Being a religious man -- or, rather, a man attached to the guarding of the Christian religion, and the preservation of all its old ferocities, regardless of his personal appraisal of the plausibility of Christian evidences -- Stephen attacks Mill's libertarianism on two fronts: one is that, frankly, Mill undervalues the role of coercion in human society, and hence would impose limits on the State's coercive power that would countermine the State's great role -- that of disciplining the mass. The other is that Mill's libertarianism is, ultimately, a hedonism contrary in all its parts to Christian doctrine. Even if one feels, reading Stephen's tract, that Stephen, post Cambridge, was that Victorian thing, an agnostic with Calvinist leanings, one also feels that Stephen believes -- as did Nietzsche, at times -- that the disbelief of the rulers in the established creed is no reason not to enforce belief in that creed, by all means necessary. This belief also shows up in one of the great nineteenth century texts -- the Grand Inquisitor section of The Brothers Karamazov. Stephen's intro graf certainly intones Dostoevskian themes:

"The object of this work is to examine the doctrines which are rather hinted at than expressed by the phrase "Liberty, Equality, and Fraternity." This phrase has been the motto of more than one Republic. It is indeed something more than a motto. It is the creed of a religion, less definite than any one of the forms of Christianity, which are in part its rivals, in part its antagonists, and in part its associates, but not on that account the less powerful. It is, on the contrary, one of the most penetrating influences of the day. It shows itself now and then in definite forms, of which Positivism is the one best known to our generation, but its special manifestations give no adequate measure of its depth or width. It penetrates other creeds. It has often transformed Christianity into a system of optimism, which has in some cases retained and in others rejected Christian phraseology."

You can feel the black leather gloves being put on with that phrase, "transformed Christianity into a system of optimism..." As if a creed with a tortured man/god spilling his blood at the center of it promised us a lifetime of teacups and edifiying lectures! Stephen wasn't having any of that nonsense: religion is about the last things, and in that bleak and all consuming light, happiness shrivels up like a dead cockroach.

We mention the Grand Inquisitor with intent -- for part of Stephen's work does, indeed, touch on the same territory treated, much differently, by Dostoevsky.
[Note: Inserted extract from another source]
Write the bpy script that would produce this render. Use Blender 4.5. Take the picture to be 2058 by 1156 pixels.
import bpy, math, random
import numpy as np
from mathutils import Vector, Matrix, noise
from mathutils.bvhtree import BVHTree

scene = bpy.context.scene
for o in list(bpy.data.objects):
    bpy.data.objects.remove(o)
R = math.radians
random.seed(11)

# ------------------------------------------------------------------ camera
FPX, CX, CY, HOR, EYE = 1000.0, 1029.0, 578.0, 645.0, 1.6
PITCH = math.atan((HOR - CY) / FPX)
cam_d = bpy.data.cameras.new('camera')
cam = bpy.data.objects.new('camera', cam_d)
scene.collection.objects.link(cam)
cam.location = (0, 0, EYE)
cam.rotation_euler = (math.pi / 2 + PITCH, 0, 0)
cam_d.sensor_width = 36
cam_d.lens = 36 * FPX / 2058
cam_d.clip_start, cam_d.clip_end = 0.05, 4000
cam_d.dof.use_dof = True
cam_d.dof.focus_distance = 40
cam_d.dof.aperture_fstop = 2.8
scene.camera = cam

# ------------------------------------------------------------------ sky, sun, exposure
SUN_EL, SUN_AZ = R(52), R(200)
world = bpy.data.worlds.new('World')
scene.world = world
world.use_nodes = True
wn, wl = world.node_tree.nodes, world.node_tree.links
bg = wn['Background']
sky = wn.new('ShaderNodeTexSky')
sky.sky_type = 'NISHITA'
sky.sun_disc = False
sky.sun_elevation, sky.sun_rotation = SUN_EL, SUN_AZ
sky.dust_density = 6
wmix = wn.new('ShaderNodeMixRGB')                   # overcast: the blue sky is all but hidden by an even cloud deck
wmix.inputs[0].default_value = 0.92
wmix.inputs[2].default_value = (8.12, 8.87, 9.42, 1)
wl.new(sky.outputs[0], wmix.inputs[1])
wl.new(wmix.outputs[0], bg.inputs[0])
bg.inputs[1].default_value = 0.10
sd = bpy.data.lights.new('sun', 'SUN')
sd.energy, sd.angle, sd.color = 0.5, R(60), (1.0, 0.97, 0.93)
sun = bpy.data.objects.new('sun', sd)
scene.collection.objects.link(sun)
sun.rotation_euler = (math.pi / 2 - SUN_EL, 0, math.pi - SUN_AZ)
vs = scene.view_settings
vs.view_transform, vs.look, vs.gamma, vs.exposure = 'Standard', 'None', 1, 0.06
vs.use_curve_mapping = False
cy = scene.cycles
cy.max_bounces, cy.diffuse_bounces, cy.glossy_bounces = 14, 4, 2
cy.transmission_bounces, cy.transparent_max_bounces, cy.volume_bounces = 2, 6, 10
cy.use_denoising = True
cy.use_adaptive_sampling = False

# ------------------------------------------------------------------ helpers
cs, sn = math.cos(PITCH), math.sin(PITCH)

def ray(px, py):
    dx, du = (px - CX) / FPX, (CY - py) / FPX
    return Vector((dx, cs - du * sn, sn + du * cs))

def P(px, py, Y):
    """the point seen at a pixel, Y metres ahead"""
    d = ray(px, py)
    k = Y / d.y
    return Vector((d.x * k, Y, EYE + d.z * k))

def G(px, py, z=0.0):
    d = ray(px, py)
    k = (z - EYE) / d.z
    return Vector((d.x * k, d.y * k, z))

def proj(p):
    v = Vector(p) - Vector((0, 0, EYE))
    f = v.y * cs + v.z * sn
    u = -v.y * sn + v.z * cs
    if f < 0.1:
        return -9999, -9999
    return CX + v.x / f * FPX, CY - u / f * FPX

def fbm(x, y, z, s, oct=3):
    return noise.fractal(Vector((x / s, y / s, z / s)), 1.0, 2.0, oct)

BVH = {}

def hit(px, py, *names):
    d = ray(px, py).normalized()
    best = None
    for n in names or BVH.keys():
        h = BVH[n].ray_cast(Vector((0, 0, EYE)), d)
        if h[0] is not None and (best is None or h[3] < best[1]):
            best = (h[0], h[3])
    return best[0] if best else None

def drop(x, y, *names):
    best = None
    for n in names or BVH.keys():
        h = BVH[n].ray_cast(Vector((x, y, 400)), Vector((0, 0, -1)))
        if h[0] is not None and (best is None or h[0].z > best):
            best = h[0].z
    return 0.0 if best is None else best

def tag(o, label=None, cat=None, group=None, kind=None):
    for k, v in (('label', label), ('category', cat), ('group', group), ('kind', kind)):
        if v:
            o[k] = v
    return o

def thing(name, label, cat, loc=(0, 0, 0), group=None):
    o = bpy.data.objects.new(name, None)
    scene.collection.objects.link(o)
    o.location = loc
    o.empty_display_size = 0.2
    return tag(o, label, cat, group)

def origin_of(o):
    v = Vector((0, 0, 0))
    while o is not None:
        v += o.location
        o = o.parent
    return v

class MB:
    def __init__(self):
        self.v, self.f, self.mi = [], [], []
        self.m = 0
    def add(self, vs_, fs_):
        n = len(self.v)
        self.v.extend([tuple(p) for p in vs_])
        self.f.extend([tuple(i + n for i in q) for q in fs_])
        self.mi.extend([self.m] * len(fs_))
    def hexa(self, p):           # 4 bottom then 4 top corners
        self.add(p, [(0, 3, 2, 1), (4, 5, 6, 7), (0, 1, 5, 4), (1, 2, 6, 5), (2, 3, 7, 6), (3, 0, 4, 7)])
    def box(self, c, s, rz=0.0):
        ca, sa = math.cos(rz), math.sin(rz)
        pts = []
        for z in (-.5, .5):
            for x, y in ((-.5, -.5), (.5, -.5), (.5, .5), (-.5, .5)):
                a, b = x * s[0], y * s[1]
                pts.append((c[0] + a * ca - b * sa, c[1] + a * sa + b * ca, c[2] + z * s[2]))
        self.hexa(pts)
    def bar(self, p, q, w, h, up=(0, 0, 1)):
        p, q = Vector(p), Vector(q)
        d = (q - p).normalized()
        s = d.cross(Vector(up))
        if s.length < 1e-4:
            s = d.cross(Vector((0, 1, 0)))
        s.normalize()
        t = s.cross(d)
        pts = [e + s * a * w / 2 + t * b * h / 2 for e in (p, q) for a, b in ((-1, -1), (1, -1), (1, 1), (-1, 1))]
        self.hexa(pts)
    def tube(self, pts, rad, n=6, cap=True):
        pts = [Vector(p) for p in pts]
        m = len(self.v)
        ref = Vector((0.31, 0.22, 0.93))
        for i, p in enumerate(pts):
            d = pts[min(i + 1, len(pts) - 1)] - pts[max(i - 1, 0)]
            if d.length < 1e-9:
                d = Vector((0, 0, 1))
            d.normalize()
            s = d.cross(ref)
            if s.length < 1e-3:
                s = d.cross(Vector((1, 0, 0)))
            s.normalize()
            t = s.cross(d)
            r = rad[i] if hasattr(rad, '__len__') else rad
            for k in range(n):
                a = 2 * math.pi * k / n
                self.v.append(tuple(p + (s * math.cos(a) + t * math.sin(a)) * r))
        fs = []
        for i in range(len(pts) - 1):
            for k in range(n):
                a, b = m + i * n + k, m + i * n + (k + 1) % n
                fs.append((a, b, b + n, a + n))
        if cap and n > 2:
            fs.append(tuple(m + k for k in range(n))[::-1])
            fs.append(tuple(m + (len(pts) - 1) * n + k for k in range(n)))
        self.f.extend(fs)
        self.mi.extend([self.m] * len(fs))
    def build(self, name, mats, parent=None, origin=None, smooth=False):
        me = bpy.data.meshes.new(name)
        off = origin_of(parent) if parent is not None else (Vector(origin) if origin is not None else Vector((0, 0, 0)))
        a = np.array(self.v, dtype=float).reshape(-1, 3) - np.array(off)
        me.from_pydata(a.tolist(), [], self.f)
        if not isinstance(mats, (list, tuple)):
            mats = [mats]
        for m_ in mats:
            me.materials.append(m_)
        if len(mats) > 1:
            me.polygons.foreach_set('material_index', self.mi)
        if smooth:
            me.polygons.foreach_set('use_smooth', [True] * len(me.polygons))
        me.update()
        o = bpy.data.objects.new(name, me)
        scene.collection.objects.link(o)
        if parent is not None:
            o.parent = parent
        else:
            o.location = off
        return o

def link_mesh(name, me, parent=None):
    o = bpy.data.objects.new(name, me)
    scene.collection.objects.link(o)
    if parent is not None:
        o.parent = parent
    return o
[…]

Remember the way Ivan Karamazov's "poem" starts. Jesus comes back to Earth. It is in the time of the great heresy hunts in Spain. Jesus has just raised a dead child when the Grand Inquisitor comes into sight:


"There are cries, sobs, confusion among the people, and at that moment the cardinal himself, the Grand Inquisitor, passes by the cathedral. He is an old man, almost ninety, tall and erect, with a withered face and sunken eyes, in which there is still a gleam of light. He is not dressed in his gorgeous cardinal's robes, as he was the day before, when he was burning the enemies of the Roman Church -- at this moment he is wearing his coarse, old, monk's cassock. At a distance behind him come his gloomy assistants and slaves and the 'holy guard.' He stops at the sight of the crowd and watches it from a distance. He sees everything; he sees them set the coffin down at His feet, sees the child rise up, and his face darkens. He knits his thick grey brows and his eyes gleam with a sinister fire. He holds out his finger and bids the guards take Him. And such is his power, so completely are the people cowed into submission and trembling obedience to him, that the crowd immediately makes way for the guards, and in the midst of deathlike silence they lay hands on Him and lead him away. The crowd instantly bows down to the earth, like one man, before the old Inquisitor. He blesses the people in silence and passes on' The guards lead their prisoner to the close, gloomy vaulted prison- in the ancient palace of the Holy, inquisition and shut him in it. The day passes and is followed by the dark, burning, 'breathless' night of Seville. The air is 'fragrant with laurel and lemon.' In the pitch darkness the iron door of the prison is suddenly opened and the Grand Inquisitor himself comes in with a light in his hand. He is alone; the door is closed at once behind him. He stands in the doorway and for a minute or two gazes into His face. At last he goes up slowly, sets the light on the table and speaks."'Is it Thou? Thou?' but receiving no answer, he adds at once. 'Don't answer."

Well, Stephen does not intend to reach these depths -- he would no doubt find them rather repulsive. Yet his book does contain a disquisition on Pilate that is certainly worthy of the Grand Inquisitor -- transposing some of the elements.